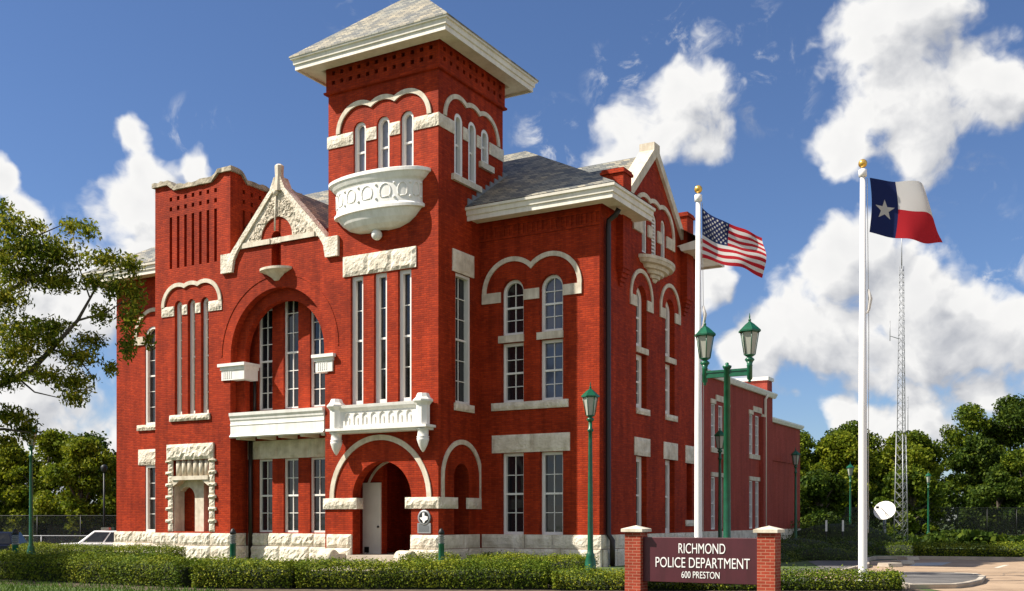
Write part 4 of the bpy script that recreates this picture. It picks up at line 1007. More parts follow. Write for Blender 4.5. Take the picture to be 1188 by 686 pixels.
# ------------------------------------------------------------------ sign
def text_mesh(body, width, cap, mat, parent, name, ax, z, depth=-0.02):
    cu = bpy.data.curves.new(name, 'FONT'); cu.body = body; cu.size = 1.0; cu.align_x = 'LEFT'; cu.extrude = 0.006; cu.offset = -0.004
    t = bpy.data.objects.new('tmp', cu); COL.objects.link(t)
    dg = bpy.context.evaluated_depsgraph_get(); me = bpy.data.meshes.new_from_object(t.evaluated_get(dg)); bpy.data.objects.remove(t)
    xs = [v.co.x for v in me.vertices]; ys = [v.co.y for v in me.vertices]
    me.transform(Matrix.Translation((-(min(xs)+max(xs))/2, -min(ys), 0))); me.transform(Matrix.Diagonal((width/(max(xs)-min(xs)), cap/(max(ys)-min(ys)), 1, 1)))
    me.materials.clear(); me.materials.append(mat)
    me.transform(Matrix.Translation((ax, depth, z)) @ Matrix.Rotation(PI/2, 4, 'X'))
    o = bpy.data.objects.new(name, me); COL.objects.link(o); o.parent = parent
    return o
SX0, SY0 = 2.86, 24.55; SX1, SY1 = 5.53, 22.95
sl = math.hypot(SX1-SX0, SY1-SY0); sa = math.atan2(SY1-SY0, SX1-SX0)
SG = thing('police_sign', 'maroon sign panel with white lettering between two brick pillars by the hedge', 'sign', (SX0, SY0, 0), sa)
mb = MB(); mb.box(0.2, sl-0.2, -0.07, 0.07, 0.24, 1.25); pn = mb.build('sign_panel', M['maroon'], SG, bevel=0.008)
mid = sl/2
text_mesh('RICHMOND', 1.09, 0.225, M['lettering'], pn, 'sign_lettering', mid+0.06, 0.895, -0.075)
text_mesh('POLICE DEPARTMENT', 2.20, 0.228, M['lettering'], pn, 'sign_lettering', mid+0.06, 0.575, -0.075)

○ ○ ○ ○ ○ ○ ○

--- Requirement ---
Every line above should be repeated exactly; pictures stay out of the copy.

--- Solution ---
Write part 4 of the bpy script that recreates this picture. It picks up at line 1007. More parts follow. Write for Blender 4.5. Take the picture to be 1188 by 686 pixels.
# ------------------------------------------------------------------ sign
def text_mesh(body, width, cap, mat, parent, name, ax, z, depth=-0.02):
    cu = bpy.data.curves.new(name, 'FONT'); cu.body = body; cu.size = 1.0; cu.align_x = 'LEFT'; cu.extrude = 0.006; cu.offset = -0.004
    t = bpy.data.objects.new('tmp', cu); COL.objects.link(t)
    dg = bpy.context.evaluated_depsgraph_get(); me = bpy.data.meshes.new_from_object(t.evaluated_get(dg)); bpy.data.objects.remove(t)
    xs = [v.co.x for v in me.vertices]; ys = [v.co.y for v in me.vertices]
    me.transform(Matrix.Translation((-(min(xs)+max(xs))/2, -min(ys), 0))); me.transform(Matrix.Diagonal((width/(max(xs)-min(xs)), cap/(max(ys)-min(ys)), 1, 1)))
    me.materials.clear(); me.materials.append(mat)
    me.transform(Matrix.Translation((ax, depth, z)) @ Matrix.Rotation(PI/2, 4, 'X'))
    o = bpy.data.objects.new(name, me); COL.objects.link(o); o.parent = parent
    return o
SX0, SY0 = 2.86, 24.55; SX1, SY1 = 5.53, 22.95
sl = math.hypot(SX1-SX0, SY1-SY0); sa = math.atan2(SY1-SY0, SX1-SX0)
SG = thing('police_sign', 'maroon sign panel with white lettering between two brick pillars by the hedge', 'sign', (SX0, SY0, 0), sa)
mb = MB(); mb.box(0.2, sl-0.2, -0.07, 0.07, 0.24, 1.25); pn = mb.build('sign_panel', M['maroon'], SG, bevel=0.008)
mid = sl/2
text_mesh('RICHMOND', 1.09, 0.225, M['lettering'], pn, 'sign_lettering', mid+0.06, 0.895, -0.075)
text_mesh('POLICE DEPARTMENT', 2.20, 0.228, M['lettering'], pn, 'sign_lettering', mid+0.06, 0.575, -0.075)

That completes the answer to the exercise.